Crawdads, a.k.a. crayfish, crawfish, or mudbugs, are tiny freshwater crustaceans built on the plan of lobsters. In the U.S. they are most associated with the Mississippi River delta, in Louisiana. 90% of the world’s crawdads come from Louisiana, but they are eaten worldwide, with Scandinavians especially fond of them. Not so many people know that California has a delta, but the crawdads know it. We traveled to Isleton in the heart of the Sacramento River Delta to sample a bucket of them.
Isleton hosts a Crawdad Festival in June, but we figured that with 200,000 extra people in the town of 800, parking might be a problem. Parking was not a problem on a rainy mid-winter weekend. We parked right across from Isleton Joe’s.

Isleton is near San Francisco, but the Delta is another world. Suburban strip malls are suddenly replaced by farm fields and waterways, with a collector’s assortment of bridges interconnecting the reclaimed islands. The land is well below the tops of earthen levees that hold back the river. There seems to be a reluctance to build anything too spiffy in places that might go aquarium on short notice. It’s a nostalgic antidote to suburbia.
Getting down to business, the three pound bowl comes with soup and bread. If three pounds seems like a lot for two people, don’t worry. Crawdads have very little meat. Only the tails have enough meat to be worthwhile. It’s possible that the work of shucking them may make them a net negative calorie food. The thrill of conquest and consumption makes up for it.

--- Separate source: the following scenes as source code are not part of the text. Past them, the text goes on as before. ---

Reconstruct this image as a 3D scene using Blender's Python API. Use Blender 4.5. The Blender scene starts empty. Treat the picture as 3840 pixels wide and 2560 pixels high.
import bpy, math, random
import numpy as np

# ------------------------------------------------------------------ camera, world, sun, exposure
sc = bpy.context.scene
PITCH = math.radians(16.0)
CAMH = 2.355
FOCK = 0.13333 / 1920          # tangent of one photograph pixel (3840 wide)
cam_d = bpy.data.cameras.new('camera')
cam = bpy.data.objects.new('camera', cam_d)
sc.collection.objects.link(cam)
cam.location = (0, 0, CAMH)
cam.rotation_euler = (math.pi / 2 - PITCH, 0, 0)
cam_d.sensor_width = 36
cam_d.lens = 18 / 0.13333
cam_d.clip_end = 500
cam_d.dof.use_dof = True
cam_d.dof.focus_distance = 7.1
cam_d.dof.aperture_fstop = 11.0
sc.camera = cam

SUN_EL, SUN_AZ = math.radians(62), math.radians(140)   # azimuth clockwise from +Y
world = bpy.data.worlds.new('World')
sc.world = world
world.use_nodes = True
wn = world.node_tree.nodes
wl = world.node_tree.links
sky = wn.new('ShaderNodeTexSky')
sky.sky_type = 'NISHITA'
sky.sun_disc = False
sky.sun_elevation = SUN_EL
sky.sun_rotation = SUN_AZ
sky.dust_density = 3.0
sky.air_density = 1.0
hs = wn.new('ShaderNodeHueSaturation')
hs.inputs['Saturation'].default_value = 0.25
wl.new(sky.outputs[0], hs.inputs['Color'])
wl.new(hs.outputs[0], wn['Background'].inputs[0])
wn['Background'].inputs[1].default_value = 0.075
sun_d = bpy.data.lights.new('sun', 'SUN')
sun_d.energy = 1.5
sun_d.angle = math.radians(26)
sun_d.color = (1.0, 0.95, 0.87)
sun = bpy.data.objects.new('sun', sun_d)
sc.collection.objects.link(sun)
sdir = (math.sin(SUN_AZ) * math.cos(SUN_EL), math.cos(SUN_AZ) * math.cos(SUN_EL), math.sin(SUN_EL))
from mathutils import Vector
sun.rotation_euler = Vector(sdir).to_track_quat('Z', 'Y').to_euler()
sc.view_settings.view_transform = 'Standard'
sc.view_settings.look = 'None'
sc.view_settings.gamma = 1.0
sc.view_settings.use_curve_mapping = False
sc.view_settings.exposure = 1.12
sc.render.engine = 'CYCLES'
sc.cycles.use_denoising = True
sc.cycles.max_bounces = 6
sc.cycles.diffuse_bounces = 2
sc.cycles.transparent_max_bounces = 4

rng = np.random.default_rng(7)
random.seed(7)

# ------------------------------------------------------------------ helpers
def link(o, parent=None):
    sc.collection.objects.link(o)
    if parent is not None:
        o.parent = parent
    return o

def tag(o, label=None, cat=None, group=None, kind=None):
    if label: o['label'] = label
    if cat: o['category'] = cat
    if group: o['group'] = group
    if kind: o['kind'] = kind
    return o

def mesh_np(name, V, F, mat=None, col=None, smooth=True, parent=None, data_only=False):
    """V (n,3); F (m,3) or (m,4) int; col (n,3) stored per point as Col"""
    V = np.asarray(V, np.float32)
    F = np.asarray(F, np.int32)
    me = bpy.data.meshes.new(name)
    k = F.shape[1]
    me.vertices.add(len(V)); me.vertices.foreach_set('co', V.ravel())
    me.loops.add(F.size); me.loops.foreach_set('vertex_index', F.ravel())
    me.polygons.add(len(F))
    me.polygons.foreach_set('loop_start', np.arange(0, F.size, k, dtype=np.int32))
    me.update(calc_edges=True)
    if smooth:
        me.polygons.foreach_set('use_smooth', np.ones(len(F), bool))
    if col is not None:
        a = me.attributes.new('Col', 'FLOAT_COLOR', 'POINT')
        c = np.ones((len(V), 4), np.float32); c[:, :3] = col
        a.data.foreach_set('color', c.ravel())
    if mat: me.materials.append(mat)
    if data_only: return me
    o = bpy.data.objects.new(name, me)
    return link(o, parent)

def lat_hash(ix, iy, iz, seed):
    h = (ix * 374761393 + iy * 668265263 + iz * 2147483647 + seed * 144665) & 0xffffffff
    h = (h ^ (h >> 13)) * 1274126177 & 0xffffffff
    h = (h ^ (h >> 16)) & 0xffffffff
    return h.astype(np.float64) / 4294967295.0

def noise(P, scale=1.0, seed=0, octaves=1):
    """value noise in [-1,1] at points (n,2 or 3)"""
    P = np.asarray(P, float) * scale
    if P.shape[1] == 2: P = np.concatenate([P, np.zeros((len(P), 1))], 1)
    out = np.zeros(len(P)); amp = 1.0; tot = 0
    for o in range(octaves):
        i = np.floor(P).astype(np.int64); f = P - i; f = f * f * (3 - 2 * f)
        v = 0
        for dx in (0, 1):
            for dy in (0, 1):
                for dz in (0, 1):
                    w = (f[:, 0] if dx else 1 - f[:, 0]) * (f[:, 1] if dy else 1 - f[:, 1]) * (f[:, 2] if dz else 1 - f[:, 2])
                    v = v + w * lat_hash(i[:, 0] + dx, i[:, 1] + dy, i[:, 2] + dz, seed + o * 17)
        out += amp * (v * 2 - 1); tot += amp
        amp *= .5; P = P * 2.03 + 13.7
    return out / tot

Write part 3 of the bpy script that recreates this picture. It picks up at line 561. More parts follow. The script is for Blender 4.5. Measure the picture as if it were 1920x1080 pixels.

The crawdads are cooked in a thin broth spiced with what tasted like cayenne pepper. The broth was perfect, not too hot and the right complement to the sweet meat. Beer was more popular than crawdads at mid-afternoon, but the staff did a fine job of looking after our mudbug needs.
Scandinavians are said to like them cooked with salt, sugar, ale, and dill flowers and served cold. Cajuns cook them with lots of spices and put them into jamabalaya and all the other things that Cajuns put things into.
Crawfish are available live and frozen from Internet merchants. Sources include Authentic Lousiana Seafood, Lousiana Crawfish Co, and Live Crawfish for Sale.

I ate there just a few days ago, boy do these guys need chef ramsey! I paid for my meal of crawdads but they were so BAD i only took one bite, Worst food ever!
— L gardner · May 20, 02:28 PM · #
The Yelp reviews seem to be pretty much evenly split between it being one star and it being five stars. It might be good to know who is cooking on what days!